─── Dataset extract
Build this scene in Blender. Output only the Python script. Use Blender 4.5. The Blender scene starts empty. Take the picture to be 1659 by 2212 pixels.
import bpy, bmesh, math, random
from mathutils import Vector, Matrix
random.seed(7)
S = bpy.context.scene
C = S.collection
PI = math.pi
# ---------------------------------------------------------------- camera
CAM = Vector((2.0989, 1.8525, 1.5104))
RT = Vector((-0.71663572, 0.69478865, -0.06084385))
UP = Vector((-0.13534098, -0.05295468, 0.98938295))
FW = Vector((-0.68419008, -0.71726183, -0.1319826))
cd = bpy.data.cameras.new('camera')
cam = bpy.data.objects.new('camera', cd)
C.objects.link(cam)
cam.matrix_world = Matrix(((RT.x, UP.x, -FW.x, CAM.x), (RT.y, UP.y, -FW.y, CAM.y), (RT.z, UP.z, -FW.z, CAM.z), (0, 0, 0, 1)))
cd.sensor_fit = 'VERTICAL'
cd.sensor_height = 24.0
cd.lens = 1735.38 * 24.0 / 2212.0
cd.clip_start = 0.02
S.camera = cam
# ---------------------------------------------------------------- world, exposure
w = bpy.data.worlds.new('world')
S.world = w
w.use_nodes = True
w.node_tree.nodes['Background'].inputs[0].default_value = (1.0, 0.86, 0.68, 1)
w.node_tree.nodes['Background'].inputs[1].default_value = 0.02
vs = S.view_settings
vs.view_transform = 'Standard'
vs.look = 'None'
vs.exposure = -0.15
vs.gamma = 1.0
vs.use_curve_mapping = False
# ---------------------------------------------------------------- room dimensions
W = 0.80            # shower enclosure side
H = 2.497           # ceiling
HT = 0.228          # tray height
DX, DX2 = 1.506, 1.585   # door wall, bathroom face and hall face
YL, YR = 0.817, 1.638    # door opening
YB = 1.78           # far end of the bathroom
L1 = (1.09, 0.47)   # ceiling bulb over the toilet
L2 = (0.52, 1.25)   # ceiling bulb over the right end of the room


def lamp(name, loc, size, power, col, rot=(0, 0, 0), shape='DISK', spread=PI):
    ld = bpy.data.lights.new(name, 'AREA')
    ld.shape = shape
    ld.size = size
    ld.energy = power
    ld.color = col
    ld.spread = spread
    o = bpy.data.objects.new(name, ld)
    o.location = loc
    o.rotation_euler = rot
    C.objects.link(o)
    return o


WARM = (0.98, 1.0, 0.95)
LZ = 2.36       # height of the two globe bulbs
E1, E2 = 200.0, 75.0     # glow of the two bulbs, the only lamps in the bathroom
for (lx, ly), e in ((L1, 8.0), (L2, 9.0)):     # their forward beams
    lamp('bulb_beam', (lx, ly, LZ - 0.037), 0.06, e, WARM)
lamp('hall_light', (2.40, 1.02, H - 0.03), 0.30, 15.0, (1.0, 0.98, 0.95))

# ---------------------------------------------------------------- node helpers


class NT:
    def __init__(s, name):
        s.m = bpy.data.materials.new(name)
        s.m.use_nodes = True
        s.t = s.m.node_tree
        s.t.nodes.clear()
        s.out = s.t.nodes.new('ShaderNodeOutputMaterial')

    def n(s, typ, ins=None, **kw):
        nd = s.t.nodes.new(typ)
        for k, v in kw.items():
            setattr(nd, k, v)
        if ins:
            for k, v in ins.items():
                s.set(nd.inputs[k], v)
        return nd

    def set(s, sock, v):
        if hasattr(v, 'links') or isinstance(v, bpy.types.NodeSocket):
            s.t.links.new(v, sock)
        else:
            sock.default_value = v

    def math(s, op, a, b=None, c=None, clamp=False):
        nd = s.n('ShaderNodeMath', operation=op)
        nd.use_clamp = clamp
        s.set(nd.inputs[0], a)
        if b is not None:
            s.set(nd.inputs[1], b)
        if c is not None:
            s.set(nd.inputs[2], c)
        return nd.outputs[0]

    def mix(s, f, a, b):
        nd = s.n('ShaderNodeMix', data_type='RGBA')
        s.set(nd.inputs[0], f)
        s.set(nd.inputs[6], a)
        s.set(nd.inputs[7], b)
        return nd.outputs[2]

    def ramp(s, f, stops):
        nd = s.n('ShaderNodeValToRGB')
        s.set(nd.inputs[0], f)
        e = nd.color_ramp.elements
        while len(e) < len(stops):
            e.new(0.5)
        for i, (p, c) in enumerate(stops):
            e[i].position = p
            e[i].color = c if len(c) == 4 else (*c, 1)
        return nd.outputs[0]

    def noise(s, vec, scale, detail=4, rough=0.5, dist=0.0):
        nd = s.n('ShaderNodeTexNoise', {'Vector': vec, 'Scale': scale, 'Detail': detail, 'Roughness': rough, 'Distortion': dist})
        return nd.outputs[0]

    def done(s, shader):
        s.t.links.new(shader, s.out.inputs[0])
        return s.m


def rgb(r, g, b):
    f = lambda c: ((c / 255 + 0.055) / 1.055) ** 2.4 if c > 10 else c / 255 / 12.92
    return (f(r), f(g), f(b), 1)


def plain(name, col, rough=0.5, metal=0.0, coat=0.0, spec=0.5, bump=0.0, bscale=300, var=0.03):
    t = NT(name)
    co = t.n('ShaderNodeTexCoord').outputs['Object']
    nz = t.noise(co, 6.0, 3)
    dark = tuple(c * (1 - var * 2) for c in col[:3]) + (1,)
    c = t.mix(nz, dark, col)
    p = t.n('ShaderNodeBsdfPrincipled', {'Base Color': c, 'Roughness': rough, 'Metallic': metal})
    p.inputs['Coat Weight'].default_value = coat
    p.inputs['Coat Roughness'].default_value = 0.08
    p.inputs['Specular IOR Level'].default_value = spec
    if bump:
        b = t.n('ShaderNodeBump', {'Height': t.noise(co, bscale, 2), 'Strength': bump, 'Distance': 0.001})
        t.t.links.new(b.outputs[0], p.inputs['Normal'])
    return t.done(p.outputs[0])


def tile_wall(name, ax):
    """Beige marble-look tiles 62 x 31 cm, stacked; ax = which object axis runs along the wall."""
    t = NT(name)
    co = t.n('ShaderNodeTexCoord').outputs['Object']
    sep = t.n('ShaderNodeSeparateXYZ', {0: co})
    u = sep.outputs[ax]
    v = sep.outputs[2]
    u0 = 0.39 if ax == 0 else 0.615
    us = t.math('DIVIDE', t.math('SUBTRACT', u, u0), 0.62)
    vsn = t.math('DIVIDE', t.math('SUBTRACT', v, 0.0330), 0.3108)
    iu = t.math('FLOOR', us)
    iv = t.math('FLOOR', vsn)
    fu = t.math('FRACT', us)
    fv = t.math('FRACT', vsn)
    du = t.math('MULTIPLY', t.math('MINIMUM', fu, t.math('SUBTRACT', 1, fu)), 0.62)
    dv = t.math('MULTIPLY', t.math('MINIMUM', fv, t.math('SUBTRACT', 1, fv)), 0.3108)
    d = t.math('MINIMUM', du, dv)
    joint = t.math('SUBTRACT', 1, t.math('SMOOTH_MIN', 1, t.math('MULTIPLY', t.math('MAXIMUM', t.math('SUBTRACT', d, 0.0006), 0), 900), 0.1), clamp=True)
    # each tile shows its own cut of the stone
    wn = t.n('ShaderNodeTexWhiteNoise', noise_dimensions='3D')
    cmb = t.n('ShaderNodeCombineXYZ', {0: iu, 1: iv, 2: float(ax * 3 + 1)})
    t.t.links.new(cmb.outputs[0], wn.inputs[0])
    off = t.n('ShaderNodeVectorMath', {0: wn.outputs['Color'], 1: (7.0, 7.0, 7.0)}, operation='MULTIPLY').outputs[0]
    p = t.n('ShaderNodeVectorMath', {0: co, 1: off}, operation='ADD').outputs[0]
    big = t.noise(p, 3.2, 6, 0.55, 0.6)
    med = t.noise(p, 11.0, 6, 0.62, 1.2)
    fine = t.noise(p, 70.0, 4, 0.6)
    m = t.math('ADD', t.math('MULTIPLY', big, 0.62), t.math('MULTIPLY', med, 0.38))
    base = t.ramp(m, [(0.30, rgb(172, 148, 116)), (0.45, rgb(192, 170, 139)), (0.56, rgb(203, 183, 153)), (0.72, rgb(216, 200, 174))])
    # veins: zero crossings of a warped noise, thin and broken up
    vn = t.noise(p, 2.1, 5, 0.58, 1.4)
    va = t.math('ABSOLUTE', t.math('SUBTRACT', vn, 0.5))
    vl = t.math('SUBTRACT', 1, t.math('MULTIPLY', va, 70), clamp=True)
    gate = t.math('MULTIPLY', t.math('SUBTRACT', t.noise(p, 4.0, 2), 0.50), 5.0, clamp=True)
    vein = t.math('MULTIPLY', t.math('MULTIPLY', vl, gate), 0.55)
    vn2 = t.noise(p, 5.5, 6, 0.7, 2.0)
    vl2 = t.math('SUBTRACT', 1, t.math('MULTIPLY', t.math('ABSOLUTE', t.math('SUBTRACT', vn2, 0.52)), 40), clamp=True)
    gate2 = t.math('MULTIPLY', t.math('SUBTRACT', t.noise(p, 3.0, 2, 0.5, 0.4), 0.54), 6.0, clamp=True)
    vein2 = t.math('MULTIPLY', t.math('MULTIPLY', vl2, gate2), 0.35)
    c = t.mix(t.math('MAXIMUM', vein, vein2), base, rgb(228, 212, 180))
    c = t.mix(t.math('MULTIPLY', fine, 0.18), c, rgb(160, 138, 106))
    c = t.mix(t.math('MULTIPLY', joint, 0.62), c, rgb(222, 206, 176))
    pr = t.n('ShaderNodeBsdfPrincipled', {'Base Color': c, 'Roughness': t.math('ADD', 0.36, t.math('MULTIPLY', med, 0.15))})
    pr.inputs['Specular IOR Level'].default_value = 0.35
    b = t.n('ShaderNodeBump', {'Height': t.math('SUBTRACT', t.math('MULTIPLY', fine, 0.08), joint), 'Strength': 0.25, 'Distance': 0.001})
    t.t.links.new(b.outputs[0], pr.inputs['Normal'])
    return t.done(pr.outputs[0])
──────
● Goal: Pick each line holding the word "scene" out of the listing.

● Final result:
Build this scene in Blender. Output only the Python script. Use Blender 4.5. The Blender scene starts empty. Take the picture to be 1659 by 2212 pixels.
S = bpy.context.scene